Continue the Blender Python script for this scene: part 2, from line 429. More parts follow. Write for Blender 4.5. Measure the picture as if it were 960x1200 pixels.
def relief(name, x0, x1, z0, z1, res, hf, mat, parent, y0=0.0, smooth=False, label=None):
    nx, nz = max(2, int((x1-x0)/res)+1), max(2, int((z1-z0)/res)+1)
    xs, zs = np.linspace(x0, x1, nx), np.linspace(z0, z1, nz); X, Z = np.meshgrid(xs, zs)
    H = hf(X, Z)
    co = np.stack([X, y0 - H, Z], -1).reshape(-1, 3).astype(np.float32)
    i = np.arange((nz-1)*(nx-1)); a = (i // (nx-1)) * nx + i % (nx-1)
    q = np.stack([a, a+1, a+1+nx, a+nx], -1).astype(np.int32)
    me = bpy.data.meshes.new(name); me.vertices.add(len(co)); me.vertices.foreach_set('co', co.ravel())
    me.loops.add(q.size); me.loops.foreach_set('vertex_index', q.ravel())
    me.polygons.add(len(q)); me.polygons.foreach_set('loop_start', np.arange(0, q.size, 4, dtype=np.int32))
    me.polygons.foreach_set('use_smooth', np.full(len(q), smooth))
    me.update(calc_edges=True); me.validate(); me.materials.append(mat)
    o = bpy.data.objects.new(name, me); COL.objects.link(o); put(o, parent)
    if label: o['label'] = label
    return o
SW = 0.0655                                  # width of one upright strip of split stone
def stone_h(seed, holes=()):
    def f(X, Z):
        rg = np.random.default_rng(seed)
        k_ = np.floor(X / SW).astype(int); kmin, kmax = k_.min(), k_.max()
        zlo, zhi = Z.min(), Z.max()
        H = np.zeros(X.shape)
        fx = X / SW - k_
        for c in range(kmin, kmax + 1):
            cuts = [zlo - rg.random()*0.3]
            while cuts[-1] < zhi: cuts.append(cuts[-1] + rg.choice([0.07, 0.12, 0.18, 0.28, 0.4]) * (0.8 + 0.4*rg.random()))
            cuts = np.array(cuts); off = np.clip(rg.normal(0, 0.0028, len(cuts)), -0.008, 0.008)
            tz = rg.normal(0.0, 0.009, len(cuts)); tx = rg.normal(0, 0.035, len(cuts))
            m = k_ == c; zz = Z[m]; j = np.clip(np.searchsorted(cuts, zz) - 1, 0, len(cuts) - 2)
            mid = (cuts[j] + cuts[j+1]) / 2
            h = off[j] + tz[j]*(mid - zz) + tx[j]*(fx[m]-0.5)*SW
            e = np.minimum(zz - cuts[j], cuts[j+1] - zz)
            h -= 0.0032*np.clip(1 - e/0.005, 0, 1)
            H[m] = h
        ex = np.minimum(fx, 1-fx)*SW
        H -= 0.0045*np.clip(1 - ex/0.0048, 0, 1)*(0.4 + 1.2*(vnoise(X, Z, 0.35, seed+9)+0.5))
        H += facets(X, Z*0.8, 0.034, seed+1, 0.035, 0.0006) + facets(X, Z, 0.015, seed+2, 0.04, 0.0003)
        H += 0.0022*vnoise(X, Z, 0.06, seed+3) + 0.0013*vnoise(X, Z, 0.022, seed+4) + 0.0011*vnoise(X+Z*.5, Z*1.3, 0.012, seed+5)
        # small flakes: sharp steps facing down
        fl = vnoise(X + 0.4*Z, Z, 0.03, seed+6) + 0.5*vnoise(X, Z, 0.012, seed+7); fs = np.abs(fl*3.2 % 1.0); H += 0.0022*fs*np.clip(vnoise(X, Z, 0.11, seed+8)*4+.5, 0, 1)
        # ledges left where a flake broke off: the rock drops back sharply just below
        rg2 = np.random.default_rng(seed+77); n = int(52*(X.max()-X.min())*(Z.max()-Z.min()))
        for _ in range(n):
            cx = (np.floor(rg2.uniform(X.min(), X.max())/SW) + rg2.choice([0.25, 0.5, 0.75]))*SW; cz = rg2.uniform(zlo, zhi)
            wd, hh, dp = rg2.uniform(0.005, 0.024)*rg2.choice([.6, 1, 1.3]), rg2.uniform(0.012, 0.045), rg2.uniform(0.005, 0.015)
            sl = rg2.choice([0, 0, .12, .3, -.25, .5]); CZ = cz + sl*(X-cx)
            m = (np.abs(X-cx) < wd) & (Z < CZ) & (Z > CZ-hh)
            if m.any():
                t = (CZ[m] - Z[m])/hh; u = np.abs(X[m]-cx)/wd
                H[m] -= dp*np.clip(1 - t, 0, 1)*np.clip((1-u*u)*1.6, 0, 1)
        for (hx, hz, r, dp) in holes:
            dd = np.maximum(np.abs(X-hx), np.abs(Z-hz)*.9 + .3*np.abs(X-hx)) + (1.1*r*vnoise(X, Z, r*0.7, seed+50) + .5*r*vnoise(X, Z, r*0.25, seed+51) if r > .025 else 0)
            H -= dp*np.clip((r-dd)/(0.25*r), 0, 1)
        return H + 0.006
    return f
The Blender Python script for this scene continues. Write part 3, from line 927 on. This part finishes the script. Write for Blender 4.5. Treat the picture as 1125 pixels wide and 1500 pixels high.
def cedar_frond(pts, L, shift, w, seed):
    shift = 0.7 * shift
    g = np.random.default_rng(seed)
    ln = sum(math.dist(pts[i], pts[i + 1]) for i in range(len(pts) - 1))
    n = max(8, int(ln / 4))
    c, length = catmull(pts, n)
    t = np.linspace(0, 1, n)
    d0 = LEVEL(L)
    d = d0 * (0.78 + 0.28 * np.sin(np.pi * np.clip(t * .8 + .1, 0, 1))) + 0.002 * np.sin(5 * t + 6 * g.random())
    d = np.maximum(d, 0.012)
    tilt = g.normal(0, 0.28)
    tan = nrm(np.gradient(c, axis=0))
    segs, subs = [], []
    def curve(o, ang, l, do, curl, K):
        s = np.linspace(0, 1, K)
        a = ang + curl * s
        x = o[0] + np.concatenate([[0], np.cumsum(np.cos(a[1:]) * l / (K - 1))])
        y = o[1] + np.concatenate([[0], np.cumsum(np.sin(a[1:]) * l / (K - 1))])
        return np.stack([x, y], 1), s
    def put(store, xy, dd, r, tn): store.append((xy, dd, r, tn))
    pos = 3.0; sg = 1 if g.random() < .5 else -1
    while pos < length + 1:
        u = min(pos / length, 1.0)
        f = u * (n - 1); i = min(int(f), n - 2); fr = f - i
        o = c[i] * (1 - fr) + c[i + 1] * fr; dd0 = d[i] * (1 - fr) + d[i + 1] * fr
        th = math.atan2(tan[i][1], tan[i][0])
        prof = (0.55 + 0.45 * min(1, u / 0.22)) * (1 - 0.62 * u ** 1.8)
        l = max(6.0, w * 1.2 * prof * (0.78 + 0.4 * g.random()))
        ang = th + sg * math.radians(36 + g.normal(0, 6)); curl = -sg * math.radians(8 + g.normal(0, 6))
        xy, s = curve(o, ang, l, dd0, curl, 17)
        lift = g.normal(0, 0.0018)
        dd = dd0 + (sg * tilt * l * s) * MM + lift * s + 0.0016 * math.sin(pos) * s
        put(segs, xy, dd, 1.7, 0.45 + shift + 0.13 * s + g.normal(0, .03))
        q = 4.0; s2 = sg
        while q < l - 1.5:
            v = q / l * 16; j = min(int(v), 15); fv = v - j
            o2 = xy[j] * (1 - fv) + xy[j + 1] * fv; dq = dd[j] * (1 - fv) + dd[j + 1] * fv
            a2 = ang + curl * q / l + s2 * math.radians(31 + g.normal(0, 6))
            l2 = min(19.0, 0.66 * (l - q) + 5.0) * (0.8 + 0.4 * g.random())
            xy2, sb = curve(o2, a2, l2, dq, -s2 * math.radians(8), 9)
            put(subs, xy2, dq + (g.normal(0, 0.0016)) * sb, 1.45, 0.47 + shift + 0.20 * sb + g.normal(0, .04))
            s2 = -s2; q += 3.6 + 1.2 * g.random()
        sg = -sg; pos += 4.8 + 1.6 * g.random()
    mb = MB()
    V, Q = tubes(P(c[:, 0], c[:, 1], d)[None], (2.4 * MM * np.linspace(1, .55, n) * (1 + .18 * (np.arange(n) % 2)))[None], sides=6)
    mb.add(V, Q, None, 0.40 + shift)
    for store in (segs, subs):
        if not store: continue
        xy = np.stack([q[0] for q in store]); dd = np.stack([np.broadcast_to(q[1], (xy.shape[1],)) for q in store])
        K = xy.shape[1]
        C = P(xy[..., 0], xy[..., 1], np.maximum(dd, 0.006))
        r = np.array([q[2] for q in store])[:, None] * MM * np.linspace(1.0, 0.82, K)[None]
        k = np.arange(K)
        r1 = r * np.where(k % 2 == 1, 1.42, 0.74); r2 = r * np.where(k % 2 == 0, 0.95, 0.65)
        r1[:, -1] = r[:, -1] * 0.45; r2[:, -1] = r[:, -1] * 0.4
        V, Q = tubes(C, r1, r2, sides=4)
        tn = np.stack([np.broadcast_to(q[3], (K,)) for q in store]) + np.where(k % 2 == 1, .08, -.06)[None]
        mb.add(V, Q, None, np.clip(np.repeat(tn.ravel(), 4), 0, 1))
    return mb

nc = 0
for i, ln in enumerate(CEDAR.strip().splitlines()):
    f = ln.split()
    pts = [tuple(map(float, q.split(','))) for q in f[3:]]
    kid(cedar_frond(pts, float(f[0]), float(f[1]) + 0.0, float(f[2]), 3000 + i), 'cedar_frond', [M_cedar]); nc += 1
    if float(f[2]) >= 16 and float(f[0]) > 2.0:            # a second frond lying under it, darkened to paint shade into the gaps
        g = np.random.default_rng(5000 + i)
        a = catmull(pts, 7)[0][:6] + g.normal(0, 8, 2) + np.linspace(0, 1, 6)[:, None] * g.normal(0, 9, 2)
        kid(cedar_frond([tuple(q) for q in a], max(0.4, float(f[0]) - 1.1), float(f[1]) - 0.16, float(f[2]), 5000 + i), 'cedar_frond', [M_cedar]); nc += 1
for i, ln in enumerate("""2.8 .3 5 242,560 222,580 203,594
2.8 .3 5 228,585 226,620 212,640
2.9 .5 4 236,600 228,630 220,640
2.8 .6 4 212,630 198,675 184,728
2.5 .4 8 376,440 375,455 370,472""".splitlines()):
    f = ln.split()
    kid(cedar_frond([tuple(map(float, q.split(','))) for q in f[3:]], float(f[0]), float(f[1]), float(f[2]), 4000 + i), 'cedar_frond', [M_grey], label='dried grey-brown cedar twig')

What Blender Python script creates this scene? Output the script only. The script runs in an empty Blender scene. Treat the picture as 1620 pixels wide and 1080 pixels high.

▸ GOAL OF THE EXERCISE
Copy every line of the listing that includes the string "subs".

▸ RESULT BELOW
    segs, subs = [], []
            put(subs, xy2, dq + (g.normal(0, 0.0016)) * sb, 1.45, 0.47 + shift + 0.20 * sb + g.normal(0, .04))
    for store in (segs, subs):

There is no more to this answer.